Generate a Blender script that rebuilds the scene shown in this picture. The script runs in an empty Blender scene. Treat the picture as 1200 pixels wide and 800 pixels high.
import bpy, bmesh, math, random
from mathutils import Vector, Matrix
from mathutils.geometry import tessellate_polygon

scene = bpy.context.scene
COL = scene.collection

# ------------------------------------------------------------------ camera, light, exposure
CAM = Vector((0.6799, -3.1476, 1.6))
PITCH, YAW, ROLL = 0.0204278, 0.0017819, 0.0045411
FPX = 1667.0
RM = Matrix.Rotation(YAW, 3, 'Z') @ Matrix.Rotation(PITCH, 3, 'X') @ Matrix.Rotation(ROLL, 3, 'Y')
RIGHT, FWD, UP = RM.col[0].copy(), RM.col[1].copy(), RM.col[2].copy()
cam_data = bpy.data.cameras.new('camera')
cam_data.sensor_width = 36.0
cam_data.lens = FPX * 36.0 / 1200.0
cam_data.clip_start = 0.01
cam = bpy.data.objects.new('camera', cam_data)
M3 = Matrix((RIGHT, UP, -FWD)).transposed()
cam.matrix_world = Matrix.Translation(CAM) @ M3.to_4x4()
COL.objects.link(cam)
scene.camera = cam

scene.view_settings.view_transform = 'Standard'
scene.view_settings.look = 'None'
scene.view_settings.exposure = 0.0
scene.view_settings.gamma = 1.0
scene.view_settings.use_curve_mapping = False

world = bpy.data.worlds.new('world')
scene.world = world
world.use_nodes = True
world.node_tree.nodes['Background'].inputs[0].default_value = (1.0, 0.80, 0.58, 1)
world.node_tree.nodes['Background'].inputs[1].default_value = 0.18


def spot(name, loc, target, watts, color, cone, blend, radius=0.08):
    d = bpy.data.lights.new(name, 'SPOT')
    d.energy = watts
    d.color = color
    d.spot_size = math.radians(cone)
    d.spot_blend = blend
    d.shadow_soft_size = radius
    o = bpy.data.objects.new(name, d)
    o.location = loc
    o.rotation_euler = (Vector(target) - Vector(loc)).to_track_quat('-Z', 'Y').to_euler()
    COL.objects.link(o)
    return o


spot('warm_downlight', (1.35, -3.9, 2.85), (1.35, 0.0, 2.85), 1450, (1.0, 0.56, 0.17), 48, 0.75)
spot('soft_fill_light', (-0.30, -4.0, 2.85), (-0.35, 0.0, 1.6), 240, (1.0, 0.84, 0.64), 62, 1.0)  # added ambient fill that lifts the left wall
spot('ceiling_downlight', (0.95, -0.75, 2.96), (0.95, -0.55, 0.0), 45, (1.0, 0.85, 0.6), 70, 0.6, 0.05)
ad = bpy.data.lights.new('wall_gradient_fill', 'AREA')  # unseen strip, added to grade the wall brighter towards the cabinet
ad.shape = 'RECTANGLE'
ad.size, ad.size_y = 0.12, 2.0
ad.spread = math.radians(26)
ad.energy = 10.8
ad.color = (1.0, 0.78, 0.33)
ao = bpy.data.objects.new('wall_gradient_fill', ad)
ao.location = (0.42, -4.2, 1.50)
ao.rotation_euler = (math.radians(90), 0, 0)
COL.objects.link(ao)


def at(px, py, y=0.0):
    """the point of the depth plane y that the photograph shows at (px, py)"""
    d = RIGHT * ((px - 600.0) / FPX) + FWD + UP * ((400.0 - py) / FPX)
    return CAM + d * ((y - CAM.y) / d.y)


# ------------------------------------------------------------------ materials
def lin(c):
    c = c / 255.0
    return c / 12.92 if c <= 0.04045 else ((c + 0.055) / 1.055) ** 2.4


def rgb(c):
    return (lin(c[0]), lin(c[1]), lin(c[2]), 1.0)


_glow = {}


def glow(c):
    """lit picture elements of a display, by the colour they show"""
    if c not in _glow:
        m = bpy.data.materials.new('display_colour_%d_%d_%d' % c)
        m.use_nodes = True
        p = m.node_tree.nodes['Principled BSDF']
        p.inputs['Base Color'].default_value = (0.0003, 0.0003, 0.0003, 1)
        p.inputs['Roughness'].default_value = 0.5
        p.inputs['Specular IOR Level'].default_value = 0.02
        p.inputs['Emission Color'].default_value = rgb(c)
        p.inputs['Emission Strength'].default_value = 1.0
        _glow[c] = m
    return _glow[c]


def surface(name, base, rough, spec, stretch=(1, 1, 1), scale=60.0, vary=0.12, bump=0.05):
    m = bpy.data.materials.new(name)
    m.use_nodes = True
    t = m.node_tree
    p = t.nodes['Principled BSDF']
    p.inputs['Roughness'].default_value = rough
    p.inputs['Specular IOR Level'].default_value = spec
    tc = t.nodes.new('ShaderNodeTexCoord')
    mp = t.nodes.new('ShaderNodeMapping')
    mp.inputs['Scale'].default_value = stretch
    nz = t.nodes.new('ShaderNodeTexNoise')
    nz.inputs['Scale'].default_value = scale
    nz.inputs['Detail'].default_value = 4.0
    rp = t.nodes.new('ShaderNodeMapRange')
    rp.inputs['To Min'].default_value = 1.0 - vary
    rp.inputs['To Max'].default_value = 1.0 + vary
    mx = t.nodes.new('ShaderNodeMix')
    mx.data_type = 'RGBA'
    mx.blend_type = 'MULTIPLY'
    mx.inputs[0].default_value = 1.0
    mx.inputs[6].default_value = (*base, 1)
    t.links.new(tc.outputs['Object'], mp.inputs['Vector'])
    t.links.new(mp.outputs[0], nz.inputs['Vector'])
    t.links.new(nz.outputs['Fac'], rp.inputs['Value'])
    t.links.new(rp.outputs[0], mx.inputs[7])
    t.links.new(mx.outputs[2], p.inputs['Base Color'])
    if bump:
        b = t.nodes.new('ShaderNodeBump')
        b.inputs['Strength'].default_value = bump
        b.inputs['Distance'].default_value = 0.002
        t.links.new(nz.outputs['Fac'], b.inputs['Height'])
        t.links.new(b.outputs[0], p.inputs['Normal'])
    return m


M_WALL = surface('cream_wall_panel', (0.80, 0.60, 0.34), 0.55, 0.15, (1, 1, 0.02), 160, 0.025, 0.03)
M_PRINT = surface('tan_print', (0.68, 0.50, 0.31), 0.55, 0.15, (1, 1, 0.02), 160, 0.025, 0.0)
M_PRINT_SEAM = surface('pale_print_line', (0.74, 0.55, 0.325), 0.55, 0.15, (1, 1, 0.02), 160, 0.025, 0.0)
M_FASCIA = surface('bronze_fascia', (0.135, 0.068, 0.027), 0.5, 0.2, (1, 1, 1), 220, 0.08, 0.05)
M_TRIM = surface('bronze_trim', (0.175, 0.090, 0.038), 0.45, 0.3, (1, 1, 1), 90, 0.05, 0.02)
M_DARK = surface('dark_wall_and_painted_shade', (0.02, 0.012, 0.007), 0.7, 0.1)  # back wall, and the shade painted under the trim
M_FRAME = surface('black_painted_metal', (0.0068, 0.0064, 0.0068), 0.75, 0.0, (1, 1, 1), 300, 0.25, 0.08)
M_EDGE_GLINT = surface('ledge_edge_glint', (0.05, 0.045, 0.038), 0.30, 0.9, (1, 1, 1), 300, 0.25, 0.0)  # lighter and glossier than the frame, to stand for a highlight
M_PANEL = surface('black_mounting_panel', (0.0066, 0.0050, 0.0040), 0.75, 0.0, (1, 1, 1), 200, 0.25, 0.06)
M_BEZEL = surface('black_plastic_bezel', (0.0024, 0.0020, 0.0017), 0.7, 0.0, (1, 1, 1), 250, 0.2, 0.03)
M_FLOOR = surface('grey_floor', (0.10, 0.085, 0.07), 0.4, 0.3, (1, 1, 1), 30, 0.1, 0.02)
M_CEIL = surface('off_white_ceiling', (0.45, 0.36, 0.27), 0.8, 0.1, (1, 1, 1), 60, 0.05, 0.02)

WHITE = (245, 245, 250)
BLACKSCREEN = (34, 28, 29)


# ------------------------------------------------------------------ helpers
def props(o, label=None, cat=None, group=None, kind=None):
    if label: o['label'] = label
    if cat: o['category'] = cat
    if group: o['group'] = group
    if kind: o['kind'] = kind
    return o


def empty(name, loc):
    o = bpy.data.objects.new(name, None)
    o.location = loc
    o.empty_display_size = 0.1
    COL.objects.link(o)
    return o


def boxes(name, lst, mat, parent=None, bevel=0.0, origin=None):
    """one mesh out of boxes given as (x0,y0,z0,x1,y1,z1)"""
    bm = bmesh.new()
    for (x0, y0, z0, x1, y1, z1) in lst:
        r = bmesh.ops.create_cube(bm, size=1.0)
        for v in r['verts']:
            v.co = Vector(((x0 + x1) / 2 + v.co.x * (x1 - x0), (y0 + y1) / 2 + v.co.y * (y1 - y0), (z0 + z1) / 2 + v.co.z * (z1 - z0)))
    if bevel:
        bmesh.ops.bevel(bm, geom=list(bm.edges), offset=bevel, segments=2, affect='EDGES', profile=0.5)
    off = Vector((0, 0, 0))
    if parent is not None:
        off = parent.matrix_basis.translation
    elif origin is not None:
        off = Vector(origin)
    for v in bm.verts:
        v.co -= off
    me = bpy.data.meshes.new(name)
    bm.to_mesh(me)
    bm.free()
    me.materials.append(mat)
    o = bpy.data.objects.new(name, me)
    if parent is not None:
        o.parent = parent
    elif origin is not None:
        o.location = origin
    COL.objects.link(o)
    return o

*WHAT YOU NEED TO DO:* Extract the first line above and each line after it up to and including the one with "COL = scene.collection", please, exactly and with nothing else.

*RESULT:*
Generate a Blender script that rebuilds the scene shown in this picture. The script runs in an empty Blender scene. Treat the picture as 1200 pixels wide and 800 pixels high.
import bpy, bmesh, math, random
from mathutils import Vector, Matrix
from mathutils.geometry import tessellate_polygon

scene = bpy.context.scene
COL = scene.collection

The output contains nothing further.